The Indiana Court of Appeals reversed Shawn Blount’s conviction based on Detective Terry Smith’s testimony that a witness, Blount’s girlfriend, had identified Blount as the person who shot a gun outside of an Indianapolis hotel. Blount and her son, who also identified Blount as the shooter by using his nickname “Big D,” did not testify at trial. Smith, who was at the hotel conducting surveillance, saw the shooting and identified Blount as the shooter.

The trial court allowed the testimony only in “general terms” rather than the girlfriend’s direct statements.

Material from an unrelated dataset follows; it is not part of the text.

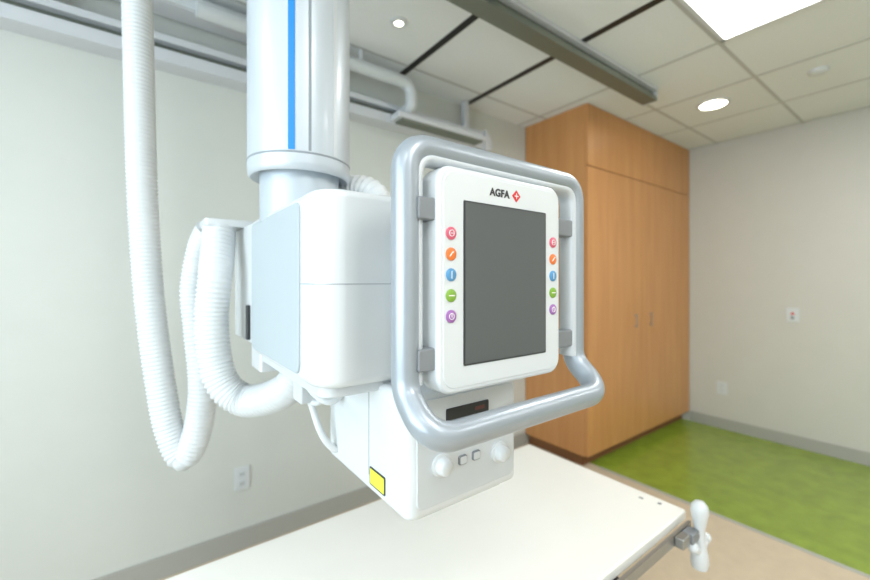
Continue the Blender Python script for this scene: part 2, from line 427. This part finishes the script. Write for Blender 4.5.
# logo
cu = bpy.data.curves.new('logo_lettering', 'FONT'); cu.body = 'AGFA'; cu.size = .0185; cu.extrude = .0003; cu.offset = .0006; cu.space_character = 1.05
cu.materials.append(M['dark'])
t = bpy.data.objects.new('logo_lettering', cu); t.location = (.489, .4978, 1.540); t.rotation_euler = (math.pi/2, 0, 0)
sc.collection.objects.link(t); finish(t, U)
prism('logo_diamond', [(.5565, 1.535), (.5675, 1.546), (.5565, 1.557), (.5455, 1.546)], 'y', .4976, .4987, M['red'], U)
prism('logo_diamond_bar', [(.5515, 1.5452), (.5615, 1.5452), (.5615, 1.5468), (.5515, 1.5468)], 'y', .4972, .4978, BTw, U)
prism('logo_diamond_bar2', [(.5557, 1.541), (.5573, 1.541), (.5573, 1.551), (.5557, 1.551)], 'y', .4972, .4978, BTw, U)

# handle loop
L, R = .338, .782
def dens(p, step=.012):
    out = []
    for i in range(len(p)):
        a, b = p[i], p[(i+1) % len(p)]; n = max(1, int((b-a).length/step))
        if (b-a).length < 1e-5: continue
        for k in range(n): out.append(a+(b-a)*k/n)
    return out
hp = dens(fillet([(L, .535, 1.607), (R+.003, .535, 1.607), (R+.003, .535, 1.215), (R+.003, .467, 1.155), (L, .467, 1.155), (L, .535, 1.215)],
            [.040, .040, .05, .045, .05, .05], 12))
sweep('handle_loop', hp, lambda i: (.024, .022), M['silver'], U, 24, True)
ip2 = fillet([(L+.017, .536, 1.225), (L+.017, .536, 1.590), (R-.014, .536, 1.590), (R-.014, .536, 1.225)], [0, .03, .03, 0], 12, closed=False)
sweep('handle_insert', ip2, lambda i: (.0205, .011), M['silver2'], U, 16)
for i, z in enumerate((1.505, 1.265)):
    prism('bracket_left_%d' % i, rrect(L+.008, z-.018, .392, z+.018, .004, 3), 'y', .508, .552, M['grey'], U, .003, 2)
    prism('bracket_right_%d' % i, rrect(.680, z-.018, R-.008, z+.018, .004, 3), 'y', .520, .552, M['grey'], U, .003, 2)

# hoses
hose('hose_long', [(-.02, 1.60, 2.60), (-.009, 1.625, 2.376), (-.001, 1.62, 1.983), (.007, 1.614, 1.655), (.025, 1.60, 1.328), (.052, 1.581, 1.066),
    (.078, 1.561, .90), (.113, 1.534, .815), (.147, 1.508, .885), (.165, 1.496, 1.04), (.152, 1.508, 1.23), (.143, 1.512, 1.36), (.160, 1.49, 1.49), (.181, 1.44, 1.555)], .043, M['hose'], U, .013, .004)
hose('hose_short', [(.193, 1.36, 1.545), (.185, 1.33, 1.47), (.174, 1.303, 1.393), (.166, 1.306, 1.277), (.174, 1.303, 1.161), (.197, 1.286, 1.085),
    (.243, 1.251, 1.045), (.289, 1.18, 1.06), (.327, 1.11, 1.10), (.35, 1.06, 1.16), (.36, 1.04, 1.20)], .046, M['hose'], U, .013, .0045)
hose('hose_top', [(.45, 1.13, 1.54), (.455, 1.12, 1.61), (.49, 1.08, 1.652), (.535, 1.02, 1.635), (.56, .99, 1.55)], .044, M['hose'], U, .014, .005)
prism('hose_bracket_top', rrect(.15, 1.32, .30, 1.475, .012, 4), 'z', 1.553, 1.575, M['white'], U, .004)
prism('hose_bracket_arm', rrect(.255, 1.18, .30, 1.47, .008, 4), 'z', 1.21, 1.556, M['white'], U, .005)
prism('hose_bracket_foot', rrect(.262, 1.15, .31, 1.26, .008, 4), 'z', 1.14, 1.21, M['white'], U, .004)
prism('cable_connector', rrect(1.235, 1.22, 1.262, 1.32, .004, 3), 'x', .247, .257, M['dark'], U, .002)
for i, c in enumerate([[(.30, 1.0, 1.19), (.31, .97, 1.13), (.335, .93, 1.10), (.36, .92, 1.12), (.385, .93, 1.14)],
                       [(.30, .93, 1.19), (.315, .90, 1.14), (.345, .87, 1.115), (.385, .87, 1.13)],
                       [(.31, .98, 1.18), (.33, .95, 1.10), (.345, .92, 1.03), (.37, .91, .99), (.39, .91, .985)]]):
    sweep('cable_%d' % i, spline(c, .006), lambda k: .008, M['hose'], U, 12)
box('cable_block', (.30, .93, 1.10), (.345, .99, 1.18), M['white2'], U, .006)

# ---------------------------------------------------------------- lights
w = bpy.data.worlds.new('world'); sc.world = w; w.use_nodes = True
w.node_tree.nodes['Background'].inputs['Color'].default_value = (.75, .88, 1, 1)
w.node_tree.nodes['Background'].inputs['Strength'].default_value = 1.5
def area(name, loc, rot, sx, sy, p, col):
    l = bpy.data.lights.new(name, 'AREA'); l.shape = 'RECTANGLE'; l.size = sx; l.size_y = sy; l.energy = p; l.color = col
    o = bpy.data.objects.new(name, l); o.location = loc; o.rotation_euler = rot; sc.collection.objects.link(o)
area('window_daylight', (XL-.12, (wy0+wy1)/2, (wz0+wz1)/2), (0, math.radians(-90), 0), wz1-wz0, wy1-wy0, 90, (.78, .92, 1))
for i, c in enumerate([(-.8, -.7), (.42, -.7), (2.245, -1.3), (.42, -1.92), (3.46, -.7), (-1.4, 1.12), (2.245, .515)]):
    area('panel_lamp', (c[0], c[1], H-.025), (0, 0, 0), .5, .5, 11.5 if i not in (0, 5) else 5, (.96, .985, 1))

# ---------------------------------------------------------------- camera
cd = bpy.data.cameras.new('camera'); cam = bpy.data.objects.new('camera', cd); sc.collection.objects.link(cam)
cam.location = (0, 0, 1.39); cam.rotation_euler = (math.pi/2, 0, math.radians(-36.6))
cd.sensor_width = 36; cd.lens = 397/870*36; cd.shift_y = -9/870; cd.clip_start = .02
cd.dof.use_dof = True; cd.dof.focus_distance = .75; cd.dof.aperture_fstop = 2.0
sc.camera = cam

“Our concern is the danger of prejudice where reliance on the course-of-investigation exclusion is misplaced,” Justice Mark Massa wrote in Shawn Blount v. State of Indiana, 49S02-1405-CR-338. “There is a risk the jury will rely upon the out-of-court assertion as substantive evidence of guilt — rather than for the limited purpose of explaining police investigation — and the defendant will have no chance to challenge that evidence through cross-examination.”

The justices believed the risk of unfair prejudice substantially outweighed any probative value. Smith could have accomplished his goal of explaining how the search narrowed by saying they got Blount’s name through investigation, Massa continued.

But instead of reversing Blount’s conviction as the Court of Appeals did, the justices found his conviction is sufficiently supported by independent evidence of guilt such that the out-of-court statements did not contribute to the jury’s verdict.

Blount also claimed there was a variance between the charging information and the state’s closing argument.

“The charging information here adequately notified Blount he was charged with possessing a firearm on or about November 1, 2012, and the evidence at trial was sufficient to prove just that. Although much of the evidence showed Blount shot a firearm on November 1, the State was only required to prove what it had charged: Blount possessed a firearm on or about November 1. Blount’s own admission — made to police before trial and then again at trial — that he possessed a firearm is simply additional evidence he was guilty as charged. Ultimately, the State’s use of a direct quote from the charging information —‘on or about’ — during closing argument cannot and does not constitute a variance where time is not an element of the offense. Because we find no variance between the pleading and the proof, we find no error,” Massa wrote.